By Phillip Kassel, Miriam Ruttenberg and Dan Losen | The Boston Globe | February 10, 2014
The state Supreme Judicial Court said recently that a judge may protect students from “the stigma of being perceived to be a criminal” by dismissing a charge prior to the initial court appearance. This is a good step in the right direction. But we need to do more to keep youths from being arrested in schools in the first place. As US Attorney General Eric Holder said recently; “A routine school disciplinary infraction should land a student in the principal’s office, not in a police precinct.”
Consistent with a national trend addressed in new federal guidance, Massachusetts students formerly disciplined in house are now cuffed, arrested, and charged with crimes for minor misbehaviors in significant numbers. A Brockton youth with a good disciplinary record was arrested and charged with “assault with a deadly weapon” for accidentally (as the principal acknowledged) hitting a teacher with a tossed candy, causing no injury. In Taunton and Springfield, students were arrested for using bad language, slamming doors, or merely being obnoxious.
The American Civil Liberties Union of Massachusetts and Citizens for Juvenile Justice recently looked closely at arrest practices in Boston, Worcester, and Springfield, poring through thousands of police reports. Hundreds of students are arrested in these districts every year, most often for minor offenses. In fact, more than half of the 210 Springfield arrests for school misconduct in 2009-10, the last year for which data is available, stemmed from verbal misconduct (e.g. “disrespect.”). These students were charged with “disturbing a school assembly” under a vague state law that is in serious need of revision.
As is true around the country according to the attorney general, students arrested are disproportionately of color and with disabilities. In Boston, between 2008 and 2010, African-American students were arrested at a rate twice their representation in the school system and comprised seventy percent of those arrests for public order offenses.
It is particularly disturbing that schools specifically designed to educate students with emotional and behavioral disabilities are also those most likely to have students arrested when they act out. Boston’s McKinley schools account for one percent of the District population but an astounding 17 percent of arrests in 2009-10. And Springfield’s so-called SAFE schools for children with behavioral and emotional learning disabilities arrested their students at a rate that was 10 times the District average. Having these children arrested and charged denies them the understanding and skilled intervention they are specifically identified as needing.
School personnel that ask often-reluctant police officers to arrest unruly students may find their lives made momentarily easier, but the costs for their added comfort are extraordinary. Any case leading to a court appearance results in a damaging criminal record, even if the charge is ultimately dismissed following initial court appearance. We know that arrest and prosecution correlate closely with graduation failure. Dropping out is an economic and social death sentence with grave societal consequences. Drop outs earn less, pay less in taxes, use more state-funded services, and are imprisoned more often (70% of Massachusetts prisoners are high school drop outs).

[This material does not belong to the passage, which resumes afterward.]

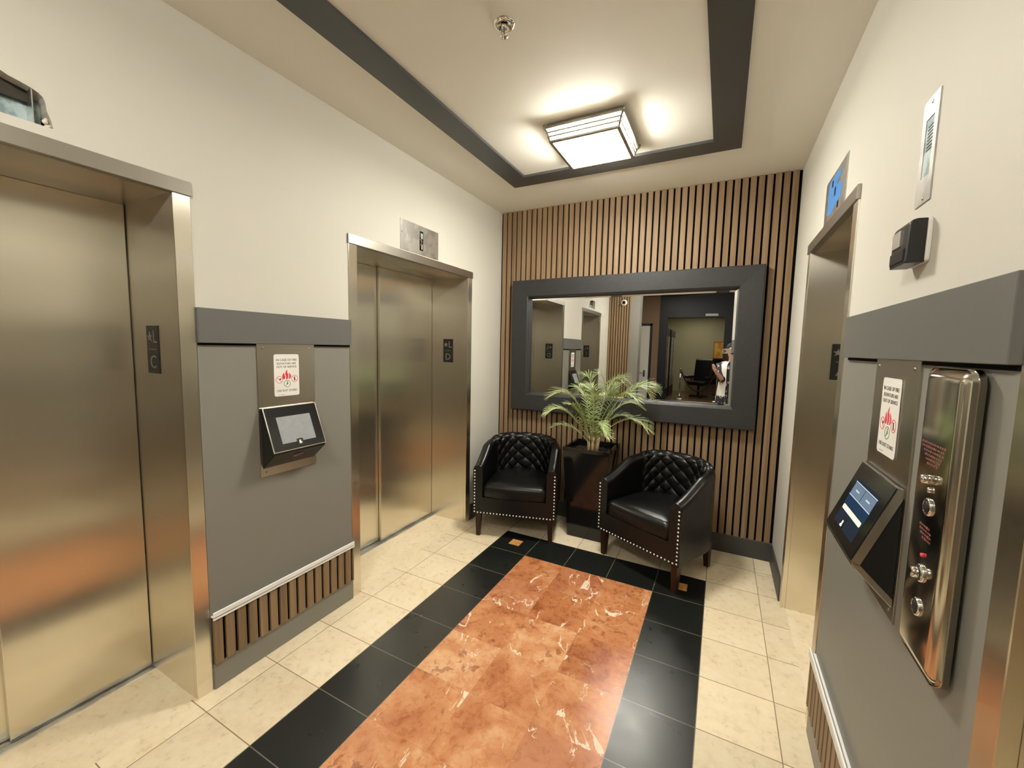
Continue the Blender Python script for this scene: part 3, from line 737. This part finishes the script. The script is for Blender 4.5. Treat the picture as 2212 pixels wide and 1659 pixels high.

Excessive arrest practices do nothing to make schools safer or more effective. Taxpayer dollars spent on converting the courthouse into the principal’s office are better spent on counselors for students and support for teachers and principals in classroom and behavior management.
School districts in Georgia, Alabama, Mississippi, and Florida instituted protocols to reduce arrests and court referrals for minor school infractions. Where these systems have been in place long enough to be studied, they not only dropped arrests rates by as much as two thirds but also made schools safer. In Georgia’s Clayton County, the incidence of weapons in schools decreased by 73 percent. Communities benefited as well: Youthful felonies were reduced by 50 percent. Recent efforts to curb harsh disciplinary practices in Denver and Los Angeles generated similar positive results.
Legislation currently pending in Massachusetts (Senate 631 and House 1644) would sharply limit arrests in school for verbal misconduct. This bill, which will only affect those districts using arrest inappropriately as discipline, is a positive step toward reversing the trend to criminalize typical childish behavior. It deserves our support.